━━━ Collected data ━━━

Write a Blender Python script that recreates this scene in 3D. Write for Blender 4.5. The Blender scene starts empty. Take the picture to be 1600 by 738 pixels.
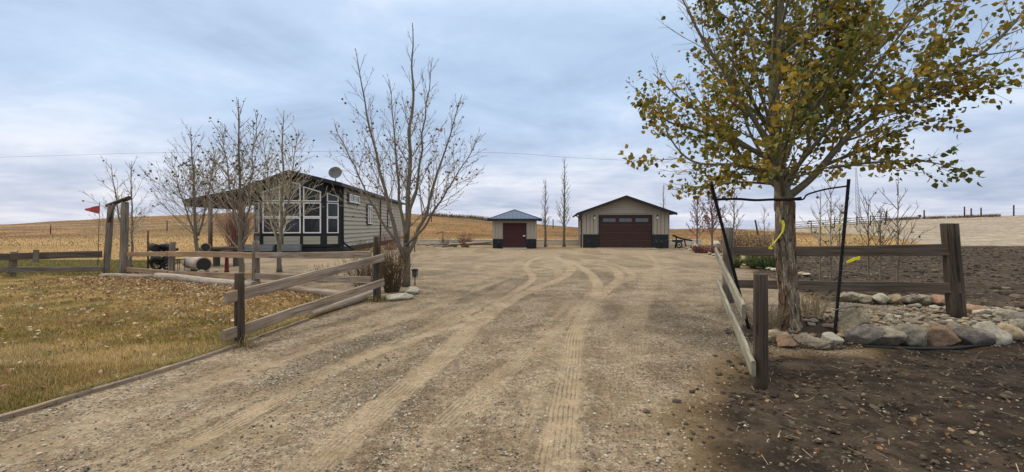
import bpy, math, random
import numpy as np
from mathutils import Vector, Matrix
R = math.radians
C = bpy.context.scene.collection
SC = bpy.context.scene
# ------------------------------------------------------------------ camera
CAMZ = 1.6
cam = bpy.data.cameras.new('camera'); co = bpy.data.objects.new('camera', cam); C.objects.link(co)
co.location = (0, 0, CAMZ); co.rotation_euler = (R(90), 0, 0)
cam.sensor_width = 36; cam.lens = 36 * 700 / 1600; cam.shift_y = -15 / 1600
cam.clip_start = 0.05; cam.clip_end = 6000
SC.camera = co
# ------------------------------------------------------------------ world
SUN_EL, SUN_AZ = 42, -60     # azimuth from +Y towards +X, behind cloud
w = bpy.data.worlds.new('World'); SC.world = w; w.use_nodes = True
wt = w.node_tree; wt.nodes.clear()
def WN(t, **k):
    n = wt.nodes.new(t)
    for a, b in k.items(): setattr(n, a, b)
    return n
wl = wt.links.new
sky = WN('ShaderNodeTexSky', sky_type='NISHITA'); sky.sun_disc = False
sky.sun_elevation = R(SUN_EL); sky.sun_rotation = R(SUN_AZ); sky.air_density = 1.2; sky.dust_density = 2.0
tc = WN('ShaderNodeTexCoord'); sep = WN('ShaderNodeSeparateXYZ'); wl(tc.outputs['Generated'], sep.inputs[0])
def WM(op, a, b=None, c=None):
    n = WN('ShaderNodeMath', operation=op)
    for i, v in enumerate((a, b, c)):
        if v is None: continue
        if isinstance(v, (int, float)): n.inputs[i].default_value = v
        else: wl(v, n.inputs[i])
    return n.outputs[0]
zz = WM('MAXIMUM', sep.outputs[2], 0.0)
zd = WM('ADD', zz, 0.17)
px = WM('DIVIDE', sep.outputs[0], zd); py = WM('DIVIDE', sep.outputs[1], zd)
cmb = WN('ShaderNodeCombineXYZ'); wl(WM('MULTIPLY', px, 0.8), cmb.inputs[0]); wl(py, cmb.inputs[1])
def wnoise(scale, det, rough, dist, off):
    mp = WN('ShaderNodeMapping'); mp.inputs['Location'].default_value = off; wl(cmb.outputs[0], mp.inputs[0])
    n = WN('ShaderNodeTexNoise'); n.inputs['Scale'].default_value = scale; n.inputs['Detail'].default_value = det
    n.inputs['Roughness'].default_value = rough; n.inputs['Distortion'].default_value = dist
    wl(mp.outputs[0], n.inputs['Vector']); return n.outputs[0]
n1 = wnoise(0.95, 8, .58, .5, (3.3, 1.2, 0)); n2 = wnoise(3.1, 6, .6, .4, (7.7, 4.1, 2))
cl = WM('ADD', WM('MULTIPLY', n1, .72), WM('MULTIPLY', n2, .28))
def ramp(stops, fac):
    r = WN('ShaderNodeValToRGB'); e = r.color_ramp.elements
    e[0].position = stops[0][0]; e[0].color = (*stops[0][1], 1); e[1].position = stops[-1][0]; e[1].color = (*stops[-1][1], 1)
    for p, c_ in stops[1:-1]:
        x = e.new(p); x.color = (*c_, 1)
    wl(fac, r.inputs[0]); return r.outputs[0]
ccol = ramp([(.36, (.35, .46, .63)), (.46, (.42, .545, .74)), (.55, (.48, .61, .80)), (.64, (.60, .70, .86))], cl)
hcol = ramp([(.36, (.38, .45, .60)), (.47, (.52, .57, .70)), (.56, (.66, .68, .77)), (.65, (.80, .80, .85))], cl)
hz = WN('ShaderNodeMapRange'); hz.interpolation_type = 'SMOOTHSTEP'; wl(sep.outputs[2], hz.inputs[0])
hz.inputs[1].default_value = .02; hz.inputs[2].default_value = .26
mx = WN('ShaderNodeMix', data_type='RGBA'); wl(hz.outputs[0], mx.inputs[0]); wl(hcol, mx.inputs[6]); wl(ccol, mx.inputs[7])
# overcast sky is brighter towards the zenith
zb = WN('ShaderNodeMapRange'); wl(sep.outputs[2], zb.inputs[0]); zb.inputs[1].default_value = .42; zb.inputs[2].default_value = 1
zb.inputs[3].default_value = 12; zb.inputs[4].default_value = 30
zf = WN('ShaderNodeMapRange'); wl(sep.outputs[2], zf.inputs[0]); zf.inputs[1].default_value = .42; zf.inputs[2].default_value = .75
mz = WN('ShaderNodeMix', data_type='RGBA'); wl(zf.outputs[0], mz.inputs[0]); wl(mx.outputs[2], mz.inputs[6]); mz.inputs[7].default_value = (.86, .80, .71, 1)
sc_ = WN('ShaderNodeVectorMath', operation='SCALE'); wl(mz.outputs[2], sc_.inputs[0]); wl(zb.outputs[0], sc_.inputs['Scale'])
m2 = WN('ShaderNodeMix', data_type='RGBA'); m2.inputs[0].default_value = .93
wl(sky.outputs[0], m2.inputs[6]); wl(sc_.outputs[0], m2.inputs[7])
bg = WN('ShaderNodeBackground'); bg.inputs[1].default_value = .1; wl(m2.outputs[2], bg.inputs[0])
wo = WN('ShaderNodeOutputWorld'); wl(bg.outputs[0], wo.inputs[0])
sun = bpy.data.lights.new('sun', 'SUN'); so = bpy.data.objects.new('sun', sun); C.objects.link(so)
sun.energy = 1.9; sun.angle = R(12); sun.color = (1, .92, .80)
sd = Vector((math.sin(R(SUN_AZ)) * math.cos(R(SUN_EL)), math.cos(R(SUN_AZ)) * math.cos(R(SUN_EL)), math.sin(R(SUN_EL))))
so.rotation_euler = sd.to_track_quat('Z', 'Y').to_euler()
SC.view_settings.view_transform = 'Standard'; SC.view_settings.look = 'None'
SC.view_settings.exposure = 0.0; SC.view_settings.gamma = 1; SC.view_settings.use_curve_mapping = False
SC.cycles.max_bounces = 6; SC.cycles.diffuse_bounces = 3; SC.cycles.transparent_max_bounces = 8

# ------------------------------------------------------------------ helpers
def at(px_, py_=None, Y=None, z=0.0):
    """a photo pixel and a depth (or the ground height) to a world point"""
    if Y is None: Y = (CAMZ - z) * 700 / (py_ - 354)
    X = (px_ - 800) / 700 * Y
    Z = z if py_ is None else CAMZ - (py_ - 354) / 700 * Y
    return Vector((X, Y, Z))
def hsh(ix, iy, s):
    h = (ix.astype(np.int64) * 374761393 + iy.astype(np.int64) * 668265263 + s * 69069) & 0xffffffff
    h = ((h ^ (h >> 13)) * 1274126177) & 0xffffffff
    h = (h ^ (h >> 16)) & 0xffffff
    return h / float(0xffffff)
def vn(x, y, sc, s=0):
    x = np.asarray(x, float) * sc; y = np.asarray(y, float) * sc
    ix = np.floor(x); iy = np.floor(y); fx = x - ix; fy = y - iy
    fx = fx * fx * (3 - 2 * fx); fy = fy * fy * (3 - 2 * fy)
    a = hsh(ix, iy, s); b = hsh(ix + 1, iy, s); c = hsh(ix, iy + 1, s); d = hsh(ix + 1, iy + 1, s)
    return (a * (1 - fx) + b * fx) * (1 - fy) + (c * (1 - fx) + d * fx) * fy
def fb(x, y, sc, s=0, o=4):
    t = 0; a = .5
    for k in range(o): t = t + a * vn(x, y, sc * 2 ** k, s + 17 * k); a *= .5
    return t / (1 - .5 ** o)
def sst(a, b, x):
    t = np.clip((x - a) / (b - a), 0, 1); return t * t * (3 - 2 * t)
CU = [(-9, 356), (-1.4, 355), (-1.143, 351), (-.98, 344.5), (-.81, 338), (-.70, 334.5), (-.5, 330), (-.3, 331), (-.2, 335), (-.143, 338.5), (-.086, 341.5), (-.05, 344), (.07, 351), (.15, 355.5),
      (.357, 358), (.571, 357.5), (.70, 352), (.786, 346), (.9, 342), (1.07, 338), (1.143, 336), (1.5, 332), (9, 332)]
CX = [c[0] for c in CU]; CY = [c[1] for c in CU]
def height(x, y):
    x = np.asarray(x, float); y = np.asarray(y, float)
    yy = np.maximum(y, 20); u = x / yy
    D = 75 + 30 * (1 - sst(.0, .45, u)) ; S = np.where(u < .4, 39, 39) - 6 * sst(.4, .8, u)
    crest = CAMZ - (np.interp(u, CX, CY) - 354) / 700 * D
    t = (y - S) / (D - S)
    hh = np.where(t < 0, 0, np.where(t < 1, crest * np.clip(t, 0, 1) ** 1.15, crest - (y - D) * .035))
    hh = hh + np.where(y > 42, (fb(x, y, .12, 3) - .5) * .45 * np.clip((y - 42) / 30, 0, 1) * np.where(u > .72, .2, 1), 0)
    # planted bed on the right, slightly mounded
    e = np.sqrt(((x - 6.7) / 2.75) ** 2 + ((y - 7.35) / 1.55) ** 2)
    hh = hh + .17 * (1 - sst(.72, 1.04, e))
    # side yard on the left lies a bit lower/higher
    hh = hh + (fb(x, y, .5, 9) - .5) * .05 * (y < 40)
    return hh
def hz1(x, y): return float(height(np.array([x]), np.array([y]))[0])
def G(x, y, dz=0): return Vector((x, y, hz1(x, y) + dz))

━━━

**Problem to work on:** Using the listing above, state the number of lines that hold "scene", with no other text.

**Solved exercise:** 3